Evening, I appreciated b taking Winston to his final vet appointment. I shouldn’t have put that on him, but in the moment, I just couldn’t do it. It’s a solemn day
Day Six
Morning: What do I need more of today? I’m not certain that I need more of anything, so I’ll share how I’m feeling. Immediately following his passing, I felt lost without the strict routine I’d been following as his caregiver. Today, the morning after Winston’s passing, I’m having a similar feeling of being adrift. I’ve been so used to waking up to barking and feeling tense in anticipation of the mess I’d be facing. I wasn’t relaxed when I woke up after a full night pf sleep, no barking, and no messes to clean I know I’ll adapt quickly, but today feels off.
Midday: I keep forgetting the dogs are outside because they aren’t barking to be let in, oops. I’m in limbo waiting for Billy’s arrival so I can get on with my day.

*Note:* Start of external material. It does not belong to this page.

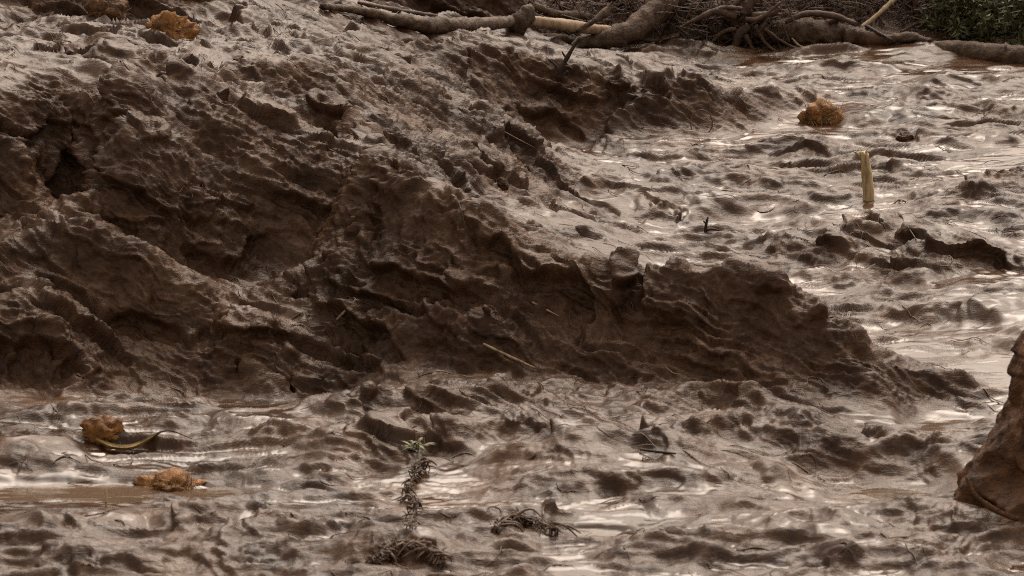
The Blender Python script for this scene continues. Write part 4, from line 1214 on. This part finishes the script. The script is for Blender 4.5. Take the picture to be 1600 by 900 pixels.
for k in range(14):
    px = r2.uniform(1230, 1600); a = PY(px, r2.uniform(20, 50), 85.6); e = a + r2.normal(size=3) * (.7, .1, .5)
    V, F = tube([a, (a + e) / 2 + r2.normal(size=3) * .08, e], [.035, .03, .015], 6, 12, .2, k, 7)
    mesh_obj('branch', V, F, root_mat, tk)

# ------------------------------------------------------------------ strands of root and straw, crumbs of mud
def strands(name, label, n, lmin, lmax, rmin, rmax, mat, seed, flow, mask):
    r2 = np.random.default_rng(seed)
    yy = r2.uniform(48, 90, n * 3); xx = r2.uniform(-1.05, 1.05, n * 3) * np.interp(yy, rows, wide)
    ci = np.clip(np.searchsorted(cols, xx / np.interp(yy, rows, wide)), 0, NC - 1)
    ri = np.array([np.searchsorted(Y0[:, c_], y_) for c_, y_ in zip(ci, yy)]); ri = np.clip(ri, 0, NR - 1)
    keep = mask[ri, ci] > r2.uniform(0, 1, len(xx))
    xx, yy = xx[keep][:n], yy[keep][:n]; n = len(xx)
    an = r2.normal(flow, .5, n); ln_ = r2.uniform(lmin, lmax, n); curv = r2.normal(0, 1.6, n)
    k = 8; t = np.linspace(0, 1, k)
    ang = an[:, None] + curv[:, None] * (t - .5)[None] + .5 * r2.normal(size=(n, 1)) * np.sin(6 * t)[None]
    px = xx[:, None] + np.cumsum(np.cos(ang) * ln_[:, None] / k, 1); py = yy[:, None] + np.cumsum(np.sin(ang) * ln_[:, None] / k, 1)
    zz = zt(px.ravel(), py.ravel()).reshape(px.shape)
    zz = zz + r2.uniform(-.004, .012, n)[:, None] + np.abs(r2.normal(0, .02, n))[:, None] * np.sin(math.pi * t)[None]
    V, Q = fibres(np.stack([px, py, zz], -1), r2.uniform(rmin, rmax, n))
    o = fast_mesh(name, V, Q, mat)
    o['kind'] = 'stuff'; tag(o, label, 'fibres')
    return o


bank_m = bank * inside
strands('root_fibres', 'fine muddy root fibres strewn over the banks', 1500, .2, .8, .005, .010, fibre_mat, 21, -.7, bank_m * (.25 + .75 * (1 - steep)) * .9)
strands('straw_litter', 'fine muddy straw strewn over the wet flats', 120, .2, .7, .005, .011, fibre_mat, 22, 0.1, (1 - bank) * inside * .8)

Evening: I really appreciate all that Billy does. However, it’s always a frustratingly wasted day for me because every time I’m beginning a task, even getting dressed< I can count on being summoned to approve or view a tiny amount of progress. So there was that. The recognition that my recent restraints from an anxious barking dog began to trickle into my thought process. Let’s see how long it takes me to follow through with the notion that I can take the time to straighten my closet floor.
Day Seven:
Morning,I have a free day, no commitments, no restrictions. Whatever shall I do with myself? What I’d love to do is get a pedicure. I need to prep a newsletter for release on Friday or Saturday. Since I’ve found that I feel better on days when I accomplish a task, perhaps I’ll be a big girl and do both.
Midday: Motivation has flatlined due to the book I’m reading. I’m making myself shower and go to the bank before indulging in another page.
Evening: I felt relaxed and stress-free all day. I set two small goals for myself and accomplished both, so I feel good about that. I find the feeling of accomplishment is my key to having a good day.
In summation, keeping on track to complete even minor goals gives me a sense of satisfaction and accomplishment.